To an old print hack like me, the devastation of the New Zealand media over the past 10 years has been heartbreaking. I console myself with the knowledge that I lived through what I now see as a golden age of New Zealand journalism – an era when newspapers were not only prosperous and well-resourced, but willing to challenge authority, to dig up stories that powerful people would have preferred to remain safely buried, and when necessary to spend lots of money defending their right and duty to do so. I don’t think there’s any doubt that the 1980s and 90s were a high-water mark for gutsy, risk-taking journalism, most of it done by newspapers.

For me, journalism has been a good career. I have met interesting people, been to fascinating places and witnessed events that most people don’t get to see. I have also worked with some unforgettably colourful characters, the like of whom will probably never again be seen in newsrooms, and made lifelong friends.

I didn’t get rich. No one in New Zealand ever became wealthy from journalism, although for some people it served as a springboard into other activities – notably public relations – that enabled them to buy flash cars and big houses in fashionable suburbs.

Would I recommend a career in journalism now? Sadly, no.

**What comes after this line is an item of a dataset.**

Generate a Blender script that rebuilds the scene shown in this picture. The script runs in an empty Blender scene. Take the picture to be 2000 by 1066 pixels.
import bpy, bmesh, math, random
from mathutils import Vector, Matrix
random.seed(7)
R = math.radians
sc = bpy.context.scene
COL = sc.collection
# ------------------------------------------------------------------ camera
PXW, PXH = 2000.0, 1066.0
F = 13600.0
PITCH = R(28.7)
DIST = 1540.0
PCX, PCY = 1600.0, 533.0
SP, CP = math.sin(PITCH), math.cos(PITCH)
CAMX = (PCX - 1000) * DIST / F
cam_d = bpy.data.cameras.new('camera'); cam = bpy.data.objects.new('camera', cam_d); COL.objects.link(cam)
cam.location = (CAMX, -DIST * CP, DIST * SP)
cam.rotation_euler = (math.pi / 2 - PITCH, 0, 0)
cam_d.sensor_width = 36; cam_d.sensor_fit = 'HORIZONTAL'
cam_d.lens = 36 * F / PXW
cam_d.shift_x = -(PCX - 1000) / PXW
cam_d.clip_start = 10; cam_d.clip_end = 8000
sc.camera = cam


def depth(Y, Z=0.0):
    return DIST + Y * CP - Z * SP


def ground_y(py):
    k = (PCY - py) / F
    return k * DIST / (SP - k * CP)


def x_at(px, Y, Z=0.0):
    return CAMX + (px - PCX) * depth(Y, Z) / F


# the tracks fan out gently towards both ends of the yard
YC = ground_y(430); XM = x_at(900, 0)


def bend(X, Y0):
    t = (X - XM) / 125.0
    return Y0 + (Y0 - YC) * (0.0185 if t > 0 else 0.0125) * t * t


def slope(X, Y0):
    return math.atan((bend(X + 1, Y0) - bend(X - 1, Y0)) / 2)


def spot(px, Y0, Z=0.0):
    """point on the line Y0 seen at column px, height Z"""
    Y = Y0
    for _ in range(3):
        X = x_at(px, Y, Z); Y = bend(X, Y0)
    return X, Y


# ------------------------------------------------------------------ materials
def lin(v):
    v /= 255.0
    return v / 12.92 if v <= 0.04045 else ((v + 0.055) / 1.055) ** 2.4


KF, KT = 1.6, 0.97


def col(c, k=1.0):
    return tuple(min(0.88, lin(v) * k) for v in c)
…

Footnote: In a past life I was editor and news editor of The Dominion and assistant editor of The Evening Post. I have worked on daily and Sunday papers in Australia, spent several years as a staff writer at the New Zealand Listener, and still cherish the memory of four happy years as news editor at what was then the Nelson Evening Mail (now simply the Nelson Mail). I have worked as a freelance journalist since 2002 and know how to spell “accommodation”.